Beyond Execution

Making a difference in project management by training, speaking and writing


The Way We Learn

Posted by beyondexecution on September 30, 2010 at 3:25 PM

One thing I have found when I have been teaching is that adults learn in certain ways.  I'm not just talking about experiential methods.  As most people know this method talks about actually doing and practicing to work in conjunction with learning about new material or skills.  This method will of course reinforce the learning so that people can practice the new skills and knowledge immediately.

What I'm about to write here is more on three different tactics which are more effective, especially as it pertains to real-life usage.  Here they are:

1.  Getting thrown into the fire.  Nothing like learning something because you have no choice.  This is the most tried-and-true surefire method of learn something new.  Sink or swim.  This tactic is used a lot by companies when hiring new people or even in promotion to take on a new role.  Additional stress is tacked on when the person has to report or present in this new role.  There's also a little bit of leeway given as well as the excuse that one can take - I'm still a bit new to this role.  This tactic is useful when you can live with couple of mistakes along the way while the person learns and gains the new skills,

2.  Learning from others' experience.  This can take several forms but the most common is job shadowing, mentorship, or direct supervision.  But the one that is most relevant to training exercises is having a discussion where others in the classroom share their experiences of what worked and what did not work.  This can be extremely valuable to those who do not have the experience yet.  While they'll still have to practice the skills, hearing about the other experiences will set expectations and give them a bit of comfort.  Whenever I'm training, I always encourage discussion and sharing experiences so that others can benefit.

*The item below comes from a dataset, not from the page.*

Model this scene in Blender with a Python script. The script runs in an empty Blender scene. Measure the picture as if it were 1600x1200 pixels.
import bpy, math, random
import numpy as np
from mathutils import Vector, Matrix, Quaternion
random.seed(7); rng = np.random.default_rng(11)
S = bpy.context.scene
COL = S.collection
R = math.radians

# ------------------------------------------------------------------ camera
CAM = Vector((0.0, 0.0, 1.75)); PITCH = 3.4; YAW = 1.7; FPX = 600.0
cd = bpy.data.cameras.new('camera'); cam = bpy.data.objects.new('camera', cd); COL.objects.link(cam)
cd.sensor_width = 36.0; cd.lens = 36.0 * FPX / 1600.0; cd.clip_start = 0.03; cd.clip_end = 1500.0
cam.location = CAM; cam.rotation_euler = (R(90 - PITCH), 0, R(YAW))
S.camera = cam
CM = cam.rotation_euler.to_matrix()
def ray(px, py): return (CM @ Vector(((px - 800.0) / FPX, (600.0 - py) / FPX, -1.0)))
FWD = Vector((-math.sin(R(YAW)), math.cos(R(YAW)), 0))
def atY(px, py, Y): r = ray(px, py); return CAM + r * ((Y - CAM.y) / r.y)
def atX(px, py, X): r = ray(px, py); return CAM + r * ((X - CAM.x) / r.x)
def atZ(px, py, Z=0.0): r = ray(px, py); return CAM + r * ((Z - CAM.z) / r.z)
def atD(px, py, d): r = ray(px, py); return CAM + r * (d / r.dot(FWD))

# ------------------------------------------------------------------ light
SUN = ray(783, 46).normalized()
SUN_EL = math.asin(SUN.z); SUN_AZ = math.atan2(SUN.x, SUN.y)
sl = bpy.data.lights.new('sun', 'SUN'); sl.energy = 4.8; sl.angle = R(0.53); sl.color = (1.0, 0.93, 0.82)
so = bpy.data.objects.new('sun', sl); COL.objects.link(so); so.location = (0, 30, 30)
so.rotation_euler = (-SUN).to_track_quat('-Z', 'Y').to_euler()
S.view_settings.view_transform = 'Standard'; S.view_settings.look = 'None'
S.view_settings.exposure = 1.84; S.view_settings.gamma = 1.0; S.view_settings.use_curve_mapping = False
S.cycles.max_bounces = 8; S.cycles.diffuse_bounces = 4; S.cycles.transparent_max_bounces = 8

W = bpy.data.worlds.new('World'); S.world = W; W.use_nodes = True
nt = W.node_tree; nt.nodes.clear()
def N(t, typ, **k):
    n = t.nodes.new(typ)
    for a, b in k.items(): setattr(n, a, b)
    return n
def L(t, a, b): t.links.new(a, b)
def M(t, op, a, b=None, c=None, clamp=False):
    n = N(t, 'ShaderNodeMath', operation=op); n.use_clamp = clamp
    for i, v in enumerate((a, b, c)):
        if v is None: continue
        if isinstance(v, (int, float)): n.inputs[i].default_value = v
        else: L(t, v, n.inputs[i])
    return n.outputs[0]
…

3.  Failure.  This is a tough one because no one wants to fail.  But for most working professionals, if you fail once, you will know not to make the same mistake again (note: if someone keeps making the same mistake, then you know you've got a problem on your hands).  This is also combined with points 1 and 2 above.  There is nothing like failing to reinforce the right way.  Once again, there needs to be some leeway in accepting mistakes and failures in order for this tactic is to succeed.  When where and training courses, I love using this method because the training class provides a safe environment for participants to practice.  And if it's a skill that I am fluent in, I'll provide feedback so that they can get better.

So think about these three methods.  There are a lot more than this for sure, but it's my opinion that these three are the fastest.  So when you try to learn new skills yourself, see how you might be able to use these three approaches.  Know your environment - if mistakes can be tolerated, then try failing a few times.